* **WHAT IS EXPECTED**
All the data should come back exactly as it was given.

* **DATA SECTION**
————

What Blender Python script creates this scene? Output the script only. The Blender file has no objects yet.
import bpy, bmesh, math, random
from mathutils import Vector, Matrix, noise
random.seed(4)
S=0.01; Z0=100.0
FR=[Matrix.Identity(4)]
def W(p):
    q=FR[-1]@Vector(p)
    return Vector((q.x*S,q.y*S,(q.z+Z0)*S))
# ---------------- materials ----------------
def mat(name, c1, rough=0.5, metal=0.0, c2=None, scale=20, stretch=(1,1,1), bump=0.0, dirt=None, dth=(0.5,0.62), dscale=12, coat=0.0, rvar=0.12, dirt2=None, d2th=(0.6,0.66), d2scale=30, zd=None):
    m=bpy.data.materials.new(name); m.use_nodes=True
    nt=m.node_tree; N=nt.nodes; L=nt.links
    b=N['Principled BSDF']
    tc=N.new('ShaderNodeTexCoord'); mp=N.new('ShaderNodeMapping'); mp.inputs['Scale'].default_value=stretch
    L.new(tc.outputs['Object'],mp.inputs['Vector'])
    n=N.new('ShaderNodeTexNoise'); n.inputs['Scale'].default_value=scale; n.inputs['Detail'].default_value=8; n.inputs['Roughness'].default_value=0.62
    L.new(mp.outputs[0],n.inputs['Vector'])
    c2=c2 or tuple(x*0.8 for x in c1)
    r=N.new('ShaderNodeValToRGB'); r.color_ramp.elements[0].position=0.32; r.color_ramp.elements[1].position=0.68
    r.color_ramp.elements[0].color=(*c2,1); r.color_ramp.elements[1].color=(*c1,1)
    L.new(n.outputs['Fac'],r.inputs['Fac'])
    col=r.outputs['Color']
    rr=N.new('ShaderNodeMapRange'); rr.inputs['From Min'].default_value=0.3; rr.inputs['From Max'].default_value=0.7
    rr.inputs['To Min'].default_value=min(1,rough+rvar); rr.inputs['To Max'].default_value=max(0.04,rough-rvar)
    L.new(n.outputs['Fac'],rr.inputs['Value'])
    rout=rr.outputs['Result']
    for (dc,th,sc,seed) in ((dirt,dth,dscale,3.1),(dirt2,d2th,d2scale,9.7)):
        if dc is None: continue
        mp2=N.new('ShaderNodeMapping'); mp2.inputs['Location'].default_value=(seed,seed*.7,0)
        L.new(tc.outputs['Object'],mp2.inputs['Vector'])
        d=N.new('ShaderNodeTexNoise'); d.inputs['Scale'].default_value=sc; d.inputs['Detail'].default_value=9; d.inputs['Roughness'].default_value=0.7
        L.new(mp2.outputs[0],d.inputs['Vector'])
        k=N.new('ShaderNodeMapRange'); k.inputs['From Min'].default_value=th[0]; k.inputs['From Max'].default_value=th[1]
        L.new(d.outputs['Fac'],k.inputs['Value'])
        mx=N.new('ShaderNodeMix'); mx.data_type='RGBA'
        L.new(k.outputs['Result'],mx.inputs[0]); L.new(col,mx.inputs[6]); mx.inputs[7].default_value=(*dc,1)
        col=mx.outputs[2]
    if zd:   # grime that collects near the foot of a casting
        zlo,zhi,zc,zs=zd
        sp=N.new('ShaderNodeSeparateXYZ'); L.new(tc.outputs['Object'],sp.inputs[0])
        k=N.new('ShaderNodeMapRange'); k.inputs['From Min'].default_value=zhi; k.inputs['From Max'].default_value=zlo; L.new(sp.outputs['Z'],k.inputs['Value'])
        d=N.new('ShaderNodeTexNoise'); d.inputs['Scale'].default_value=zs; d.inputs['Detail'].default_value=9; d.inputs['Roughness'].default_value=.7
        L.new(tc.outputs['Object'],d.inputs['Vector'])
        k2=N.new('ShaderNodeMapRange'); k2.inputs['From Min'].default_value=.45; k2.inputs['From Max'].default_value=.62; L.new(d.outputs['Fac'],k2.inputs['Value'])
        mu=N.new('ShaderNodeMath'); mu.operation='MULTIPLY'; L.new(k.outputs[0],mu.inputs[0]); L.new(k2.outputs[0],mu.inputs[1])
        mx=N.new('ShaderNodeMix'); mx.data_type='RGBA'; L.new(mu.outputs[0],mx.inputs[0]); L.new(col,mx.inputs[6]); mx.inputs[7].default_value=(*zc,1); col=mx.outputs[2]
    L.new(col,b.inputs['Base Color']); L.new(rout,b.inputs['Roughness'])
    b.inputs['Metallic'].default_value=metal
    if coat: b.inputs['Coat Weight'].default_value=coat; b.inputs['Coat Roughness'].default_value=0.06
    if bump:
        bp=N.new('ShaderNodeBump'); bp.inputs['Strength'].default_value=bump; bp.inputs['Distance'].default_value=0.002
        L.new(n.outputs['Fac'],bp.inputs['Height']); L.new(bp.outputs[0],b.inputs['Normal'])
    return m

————

* **FINAL RESULT**
What Blender Python script creates this scene? Output the script only. The Blender file has no objects yet.
import bpy, bmesh, math, random
from mathutils import Vector, Matrix, noise
random.seed(4)
S=0.01; Z0=100.0
FR=[Matrix.Identity(4)]
def W(p):
    q=FR[-1]@Vector(p)
    return Vector((q.x*S,q.y*S,(q.z+Z0)*S))
# ---------------- materials ----------------
def mat(name, c1, rough=0.5, metal=0.0, c2=None, scale=20, stretch=(1,1,1), bump=0.0, dirt=None, dth=(0.5,0.62), dscale=12, coat=0.0, rvar=0.12, dirt2=None, d2th=(0.6,0.66), d2scale=30, zd=None):
    m=bpy.data.materials.new(name); m.use_nodes=True
    nt=m.node_tree; N=nt.nodes; L=nt.links
    b=N['Principled BSDF']
    tc=N.new('ShaderNodeTexCoord'); mp=N.new('ShaderNodeMapping'); mp.inputs['Scale'].default_value=stretch
    L.new(tc.outputs['Object'],mp.inputs['Vector'])
    n=N.new('ShaderNodeTexNoise'); n.inputs['Scale'].default_value=scale; n.inputs['Detail'].default_value=8; n.inputs['Roughness'].default_value=0.62
    L.new(mp.outputs[0],n.inputs['Vector'])
    c2=c2 or tuple(x*0.8 for x in c1)
    r=N.new('ShaderNodeValToRGB'); r.color_ramp.elements[0].position=0.32; r.color_ramp.elements[1].position=0.68
    r.color_ramp.elements[0].color=(*c2,1); r.color_ramp.elements[1].color=(*c1,1)
    L.new(n.outputs['Fac'],r.inputs['Fac'])
    col=r.outputs['Color']
    rr=N.new('ShaderNodeMapRange'); rr.inputs['From Min'].default_value=0.3; rr.inputs['From Max'].default_value=0.7
    rr.inputs['To Min'].default_value=min(1,rough+rvar); rr.inputs['To Max'].default_value=max(0.04,rough-rvar)
    L.new(n.outputs['Fac'],rr.inputs['Value'])
    rout=rr.outputs['Result']
    for (dc,th,sc,seed) in ((dirt,dth,dscale,3.1),(dirt2,d2th,d2scale,9.7)):
        if dc is None: continue
        mp2=N.new('ShaderNodeMapping'); mp2.inputs['Location'].default_value=(seed,seed*.7,0)
        L.new(tc.outputs['Object'],mp2.inputs['Vector'])
        d=N.new('ShaderNodeTexNoise'); d.inputs['Scale'].default_value=sc; d.inputs['Detail'].default_value=9; d.inputs['Roughness'].default_value=0.7
        L.new(mp2.outputs[0],d.inputs['Vector'])
        k=N.new('ShaderNodeMapRange'); k.inputs['From Min'].default_value=th[0]; k.inputs['From Max'].default_value=th[1]
        L.new(d.outputs['Fac'],k.inputs['Value'])
        mx=N.new('ShaderNodeMix'); mx.data_type='RGBA'
        L.new(k.outputs['Result'],mx.inputs[0]); L.new(col,mx.inputs[6]); mx.inputs[7].default_value=(*dc,1)
        col=mx.outputs[2]
    if zd:   # grime that collects near the foot of a casting
        zlo,zhi,zc,zs=zd
        sp=N.new('ShaderNodeSeparateXYZ'); L.new(tc.outputs['Object'],sp.inputs[0])
        k=N.new('ShaderNodeMapRange'); k.inputs['From Min'].default_value=zhi; k.inputs['From Max'].default_value=zlo; L.new(sp.outputs['Z'],k.inputs['Value'])
        d=N.new('ShaderNodeTexNoise'); d.inputs['Scale'].default_value=zs; d.inputs['Detail'].default_value=9; d.inputs['Roughness'].default_value=.7
        L.new(tc.outputs['Object'],d.inputs['Vector'])
        k2=N.new('ShaderNodeMapRange'); k2.inputs['From Min'].default_value=.45; k2.inputs['From Max'].default_value=.62; L.new(d.outputs['Fac'],k2.inputs['Value'])
        mu=N.new('ShaderNodeMath'); mu.operation='MULTIPLY'; L.new(k.outputs[0],mu.inputs[0]); L.new(k2.outputs[0],mu.inputs[1])
        mx=N.new('ShaderNodeMix'); mx.data_type='RGBA'; L.new(mu.outputs[0],mx.inputs[0]); L.new(col,mx.inputs[6]); mx.inputs[7].default_value=(*zc,1); col=mx.outputs[2]
    L.new(col,b.inputs['Base Color']); L.new(rout,b.inputs['Roughness'])
    b.inputs['Metallic'].default_value=metal
    if coat: b.inputs['Coat Weight'].default_value=coat; b.inputs['Coat Roughness'].default_value=0.06
    if bump:
        bp=N.new('ShaderNodeBump'); bp.inputs['Strength'].default_value=bump; bp.inputs['Distance'].default_value=0.002
        L.new(n.outputs['Fac'],bp.inputs['Height']); L.new(bp.outputs[0],b.inputs['Normal'])
    return m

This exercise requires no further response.